Aim:
Set down, exactly as written, only the lines starting with the one that holds "2.46), 'end_post', M['dark_frame'], c)" and ending with the one that holds "24).build('lid', M['steel_dark'], dr)".

Supplied material:
»»

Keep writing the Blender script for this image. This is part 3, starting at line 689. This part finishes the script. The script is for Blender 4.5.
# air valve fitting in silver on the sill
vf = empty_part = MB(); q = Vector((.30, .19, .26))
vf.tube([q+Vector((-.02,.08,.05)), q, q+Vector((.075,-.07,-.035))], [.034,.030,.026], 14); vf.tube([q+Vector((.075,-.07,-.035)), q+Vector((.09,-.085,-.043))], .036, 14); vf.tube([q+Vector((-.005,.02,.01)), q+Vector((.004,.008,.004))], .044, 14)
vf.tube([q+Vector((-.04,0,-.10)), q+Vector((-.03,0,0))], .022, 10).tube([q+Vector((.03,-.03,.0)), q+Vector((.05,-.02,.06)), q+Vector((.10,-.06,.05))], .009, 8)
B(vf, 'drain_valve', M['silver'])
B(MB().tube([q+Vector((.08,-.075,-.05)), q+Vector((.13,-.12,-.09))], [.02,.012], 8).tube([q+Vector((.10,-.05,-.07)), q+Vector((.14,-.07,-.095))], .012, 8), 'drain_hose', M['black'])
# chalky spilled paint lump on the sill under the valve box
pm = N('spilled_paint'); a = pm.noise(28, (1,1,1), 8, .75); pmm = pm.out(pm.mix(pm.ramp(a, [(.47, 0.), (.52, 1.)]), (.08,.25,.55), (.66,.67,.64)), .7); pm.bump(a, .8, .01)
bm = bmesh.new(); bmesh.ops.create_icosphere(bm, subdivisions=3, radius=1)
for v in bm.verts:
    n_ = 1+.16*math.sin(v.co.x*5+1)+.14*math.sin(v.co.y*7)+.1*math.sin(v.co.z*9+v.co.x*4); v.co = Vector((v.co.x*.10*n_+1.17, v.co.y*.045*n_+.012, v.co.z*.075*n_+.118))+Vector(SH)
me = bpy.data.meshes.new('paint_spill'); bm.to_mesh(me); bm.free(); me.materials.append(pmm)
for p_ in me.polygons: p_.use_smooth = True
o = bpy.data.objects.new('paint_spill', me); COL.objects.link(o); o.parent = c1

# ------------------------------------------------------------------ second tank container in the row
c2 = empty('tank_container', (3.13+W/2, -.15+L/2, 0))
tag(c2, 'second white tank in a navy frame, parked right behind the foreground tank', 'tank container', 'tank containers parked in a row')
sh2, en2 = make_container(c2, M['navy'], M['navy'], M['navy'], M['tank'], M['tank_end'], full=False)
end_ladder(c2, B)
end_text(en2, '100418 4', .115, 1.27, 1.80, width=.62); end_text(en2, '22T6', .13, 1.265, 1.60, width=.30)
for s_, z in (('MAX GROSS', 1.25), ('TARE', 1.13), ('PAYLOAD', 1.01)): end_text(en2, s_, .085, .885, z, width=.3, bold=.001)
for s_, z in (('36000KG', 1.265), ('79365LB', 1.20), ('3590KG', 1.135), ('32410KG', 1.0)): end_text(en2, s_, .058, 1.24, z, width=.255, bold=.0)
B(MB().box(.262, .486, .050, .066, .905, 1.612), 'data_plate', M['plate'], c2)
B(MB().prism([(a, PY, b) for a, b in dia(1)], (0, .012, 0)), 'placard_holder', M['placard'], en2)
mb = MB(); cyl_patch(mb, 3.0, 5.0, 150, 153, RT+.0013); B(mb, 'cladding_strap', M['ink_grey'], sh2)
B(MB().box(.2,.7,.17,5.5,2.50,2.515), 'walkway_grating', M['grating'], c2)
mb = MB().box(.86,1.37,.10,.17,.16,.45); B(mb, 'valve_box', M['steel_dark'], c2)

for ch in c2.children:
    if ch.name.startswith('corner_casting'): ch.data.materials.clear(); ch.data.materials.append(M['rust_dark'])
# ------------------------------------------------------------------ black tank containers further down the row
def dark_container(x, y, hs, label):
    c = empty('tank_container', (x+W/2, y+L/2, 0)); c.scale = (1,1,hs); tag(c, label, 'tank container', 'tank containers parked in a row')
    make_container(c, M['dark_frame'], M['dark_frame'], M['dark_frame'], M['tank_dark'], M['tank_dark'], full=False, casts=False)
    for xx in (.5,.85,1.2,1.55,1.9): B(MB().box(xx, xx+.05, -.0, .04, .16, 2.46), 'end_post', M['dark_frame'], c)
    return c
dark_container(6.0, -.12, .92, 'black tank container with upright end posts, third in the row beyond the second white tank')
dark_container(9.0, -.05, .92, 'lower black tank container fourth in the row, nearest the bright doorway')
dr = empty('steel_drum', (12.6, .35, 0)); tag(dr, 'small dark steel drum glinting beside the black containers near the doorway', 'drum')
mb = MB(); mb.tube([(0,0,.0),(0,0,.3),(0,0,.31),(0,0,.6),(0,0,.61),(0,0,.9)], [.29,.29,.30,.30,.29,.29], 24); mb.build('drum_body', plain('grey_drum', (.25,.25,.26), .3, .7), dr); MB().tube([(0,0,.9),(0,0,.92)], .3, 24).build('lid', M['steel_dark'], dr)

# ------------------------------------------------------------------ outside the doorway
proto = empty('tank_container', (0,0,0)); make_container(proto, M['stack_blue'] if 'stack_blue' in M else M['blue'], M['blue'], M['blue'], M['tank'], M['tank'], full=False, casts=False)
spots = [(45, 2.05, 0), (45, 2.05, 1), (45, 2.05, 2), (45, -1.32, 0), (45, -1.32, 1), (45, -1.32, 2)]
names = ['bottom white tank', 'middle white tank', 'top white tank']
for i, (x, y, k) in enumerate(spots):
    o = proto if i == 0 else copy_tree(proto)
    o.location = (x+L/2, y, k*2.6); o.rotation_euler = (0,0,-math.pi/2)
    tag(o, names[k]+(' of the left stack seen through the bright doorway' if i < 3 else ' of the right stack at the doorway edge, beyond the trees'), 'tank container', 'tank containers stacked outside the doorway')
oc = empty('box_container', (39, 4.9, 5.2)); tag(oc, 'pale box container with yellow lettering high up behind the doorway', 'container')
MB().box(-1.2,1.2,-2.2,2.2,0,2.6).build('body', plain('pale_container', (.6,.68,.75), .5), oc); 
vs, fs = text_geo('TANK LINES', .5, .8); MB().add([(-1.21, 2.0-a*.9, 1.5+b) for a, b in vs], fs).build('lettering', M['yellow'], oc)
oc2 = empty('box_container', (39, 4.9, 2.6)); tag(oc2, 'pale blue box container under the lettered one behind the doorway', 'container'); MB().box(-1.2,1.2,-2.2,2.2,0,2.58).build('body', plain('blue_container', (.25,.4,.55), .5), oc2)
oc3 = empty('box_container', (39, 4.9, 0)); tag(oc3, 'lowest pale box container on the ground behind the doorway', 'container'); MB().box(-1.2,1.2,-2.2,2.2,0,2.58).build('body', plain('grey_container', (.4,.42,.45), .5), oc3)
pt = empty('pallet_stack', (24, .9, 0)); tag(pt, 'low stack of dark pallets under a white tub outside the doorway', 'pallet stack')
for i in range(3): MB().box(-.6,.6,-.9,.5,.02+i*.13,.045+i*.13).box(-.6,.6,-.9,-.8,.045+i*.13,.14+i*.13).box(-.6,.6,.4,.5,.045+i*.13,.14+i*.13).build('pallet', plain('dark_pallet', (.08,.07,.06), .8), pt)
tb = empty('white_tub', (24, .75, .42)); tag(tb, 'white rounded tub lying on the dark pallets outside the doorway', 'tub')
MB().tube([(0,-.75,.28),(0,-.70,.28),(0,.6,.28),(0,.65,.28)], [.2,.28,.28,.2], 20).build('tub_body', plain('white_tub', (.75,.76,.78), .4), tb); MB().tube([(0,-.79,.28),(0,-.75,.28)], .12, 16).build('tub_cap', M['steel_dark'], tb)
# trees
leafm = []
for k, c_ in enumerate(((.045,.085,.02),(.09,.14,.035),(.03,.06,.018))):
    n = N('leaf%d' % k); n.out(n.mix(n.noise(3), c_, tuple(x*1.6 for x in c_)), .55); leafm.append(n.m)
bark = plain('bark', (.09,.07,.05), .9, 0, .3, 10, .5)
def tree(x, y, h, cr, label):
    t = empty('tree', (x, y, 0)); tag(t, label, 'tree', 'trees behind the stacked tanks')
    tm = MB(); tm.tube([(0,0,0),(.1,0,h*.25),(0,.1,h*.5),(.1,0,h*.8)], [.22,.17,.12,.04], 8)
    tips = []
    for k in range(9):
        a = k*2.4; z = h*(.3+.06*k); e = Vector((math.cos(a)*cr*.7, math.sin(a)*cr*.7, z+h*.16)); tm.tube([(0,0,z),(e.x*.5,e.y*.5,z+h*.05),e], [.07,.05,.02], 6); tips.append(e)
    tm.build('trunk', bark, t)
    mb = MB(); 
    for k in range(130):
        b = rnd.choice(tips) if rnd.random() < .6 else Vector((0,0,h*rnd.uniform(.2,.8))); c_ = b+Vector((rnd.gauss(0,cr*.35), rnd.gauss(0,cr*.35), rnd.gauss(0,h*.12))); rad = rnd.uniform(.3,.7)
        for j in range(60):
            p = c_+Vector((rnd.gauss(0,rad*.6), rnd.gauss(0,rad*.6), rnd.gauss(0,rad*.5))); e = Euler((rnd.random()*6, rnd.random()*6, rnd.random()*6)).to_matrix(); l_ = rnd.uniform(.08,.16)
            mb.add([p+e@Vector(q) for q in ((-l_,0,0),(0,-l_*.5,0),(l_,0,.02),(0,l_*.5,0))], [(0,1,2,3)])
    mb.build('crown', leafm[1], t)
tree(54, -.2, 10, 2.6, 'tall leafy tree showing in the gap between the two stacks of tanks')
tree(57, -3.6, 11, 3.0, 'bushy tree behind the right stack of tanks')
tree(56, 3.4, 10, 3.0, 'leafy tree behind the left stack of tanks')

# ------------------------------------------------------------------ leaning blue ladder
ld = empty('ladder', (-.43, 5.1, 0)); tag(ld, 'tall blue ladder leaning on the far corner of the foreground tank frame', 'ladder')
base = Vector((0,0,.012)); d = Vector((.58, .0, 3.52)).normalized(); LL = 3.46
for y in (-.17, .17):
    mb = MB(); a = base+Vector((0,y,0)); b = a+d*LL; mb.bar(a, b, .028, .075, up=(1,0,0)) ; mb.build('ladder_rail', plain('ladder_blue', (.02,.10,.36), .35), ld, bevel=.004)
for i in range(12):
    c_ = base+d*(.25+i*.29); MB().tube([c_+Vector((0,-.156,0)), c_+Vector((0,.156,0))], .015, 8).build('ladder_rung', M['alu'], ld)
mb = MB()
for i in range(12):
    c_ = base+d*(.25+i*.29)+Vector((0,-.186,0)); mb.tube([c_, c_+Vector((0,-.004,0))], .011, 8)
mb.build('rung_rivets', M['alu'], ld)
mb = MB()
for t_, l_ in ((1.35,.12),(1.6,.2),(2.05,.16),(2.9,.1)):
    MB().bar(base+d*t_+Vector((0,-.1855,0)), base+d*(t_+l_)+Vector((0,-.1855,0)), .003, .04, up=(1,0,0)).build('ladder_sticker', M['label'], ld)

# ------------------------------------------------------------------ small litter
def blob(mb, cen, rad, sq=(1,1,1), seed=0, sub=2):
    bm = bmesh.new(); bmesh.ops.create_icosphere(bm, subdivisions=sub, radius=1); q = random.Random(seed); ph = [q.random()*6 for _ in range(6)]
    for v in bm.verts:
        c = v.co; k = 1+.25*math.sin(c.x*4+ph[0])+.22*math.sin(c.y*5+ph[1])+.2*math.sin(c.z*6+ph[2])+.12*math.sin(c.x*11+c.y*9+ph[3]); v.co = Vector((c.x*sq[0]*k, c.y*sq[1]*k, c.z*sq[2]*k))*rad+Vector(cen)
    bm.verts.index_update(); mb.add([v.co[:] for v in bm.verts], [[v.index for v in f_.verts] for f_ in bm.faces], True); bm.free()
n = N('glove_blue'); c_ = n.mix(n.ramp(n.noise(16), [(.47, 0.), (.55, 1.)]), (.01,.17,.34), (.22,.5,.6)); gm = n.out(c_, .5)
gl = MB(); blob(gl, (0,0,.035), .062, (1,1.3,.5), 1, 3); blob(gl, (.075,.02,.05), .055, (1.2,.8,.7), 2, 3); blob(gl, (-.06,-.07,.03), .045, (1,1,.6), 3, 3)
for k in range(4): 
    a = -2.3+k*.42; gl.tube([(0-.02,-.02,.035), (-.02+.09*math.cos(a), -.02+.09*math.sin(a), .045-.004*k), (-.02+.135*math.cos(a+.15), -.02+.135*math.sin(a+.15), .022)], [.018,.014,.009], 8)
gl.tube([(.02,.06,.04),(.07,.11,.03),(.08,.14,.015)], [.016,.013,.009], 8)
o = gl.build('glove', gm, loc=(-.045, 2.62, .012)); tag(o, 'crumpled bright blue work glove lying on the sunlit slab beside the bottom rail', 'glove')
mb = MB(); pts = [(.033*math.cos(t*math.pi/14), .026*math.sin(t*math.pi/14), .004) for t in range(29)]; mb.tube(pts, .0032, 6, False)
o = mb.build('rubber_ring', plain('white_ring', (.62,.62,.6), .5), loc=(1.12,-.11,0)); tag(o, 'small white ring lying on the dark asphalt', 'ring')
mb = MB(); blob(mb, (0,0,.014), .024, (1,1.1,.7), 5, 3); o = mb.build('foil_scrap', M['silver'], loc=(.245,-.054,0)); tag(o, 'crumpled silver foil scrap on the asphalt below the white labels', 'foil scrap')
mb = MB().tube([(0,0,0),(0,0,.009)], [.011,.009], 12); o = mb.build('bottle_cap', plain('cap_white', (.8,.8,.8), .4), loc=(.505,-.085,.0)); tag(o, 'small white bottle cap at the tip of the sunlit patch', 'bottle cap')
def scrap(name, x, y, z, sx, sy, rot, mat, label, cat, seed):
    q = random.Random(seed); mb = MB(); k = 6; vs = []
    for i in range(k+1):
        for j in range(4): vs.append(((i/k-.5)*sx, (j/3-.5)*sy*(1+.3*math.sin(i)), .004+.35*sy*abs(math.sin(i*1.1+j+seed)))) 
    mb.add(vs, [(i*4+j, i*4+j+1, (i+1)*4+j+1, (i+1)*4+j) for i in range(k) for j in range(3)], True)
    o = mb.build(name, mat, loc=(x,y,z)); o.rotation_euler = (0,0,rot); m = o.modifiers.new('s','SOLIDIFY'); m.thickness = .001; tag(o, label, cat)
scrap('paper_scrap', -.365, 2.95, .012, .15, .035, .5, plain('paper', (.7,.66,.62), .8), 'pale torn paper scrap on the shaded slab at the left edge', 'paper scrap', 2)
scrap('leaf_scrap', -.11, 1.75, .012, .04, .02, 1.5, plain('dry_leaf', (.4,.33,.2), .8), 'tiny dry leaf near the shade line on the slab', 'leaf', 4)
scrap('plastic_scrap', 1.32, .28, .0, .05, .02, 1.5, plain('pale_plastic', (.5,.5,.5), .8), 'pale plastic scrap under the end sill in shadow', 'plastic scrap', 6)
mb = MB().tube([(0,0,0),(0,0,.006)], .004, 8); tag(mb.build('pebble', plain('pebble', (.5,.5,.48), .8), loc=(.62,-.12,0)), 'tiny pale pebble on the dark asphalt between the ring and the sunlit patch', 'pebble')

««

Complete output:
    for xx in (.5,.85,1.2,1.55,1.9): B(MB().box(xx, xx+.05, -.0, .04, .16, 2.46), 'end_post', M['dark_frame'], c)
    return c
dark_container(6.0, -.12, .92, 'black tank container with upright end posts, third in the row beyond the second white tank')
dark_container(9.0, -.05, .92, 'lower black tank container fourth in the row, nearest the bright doorway')
dr = empty('steel_drum', (12.6, .35, 0)); tag(dr, 'small dark steel drum glinting beside the black containers near the doorway', 'drum')
mb = MB(); mb.tube([(0,0,.0),(0,0,.3),(0,0,.31),(0,0,.6),(0,0,.61),(0,0,.9)], [.29,.29,.30,.30,.29,.29], 24); mb.build('drum_body', plain('grey_drum', (.25,.25,.26), .3, .7), dr); MB().tube([(0,0,.9),(0,0,.92)], .3, 24).build('lid', M['steel_dark'], dr)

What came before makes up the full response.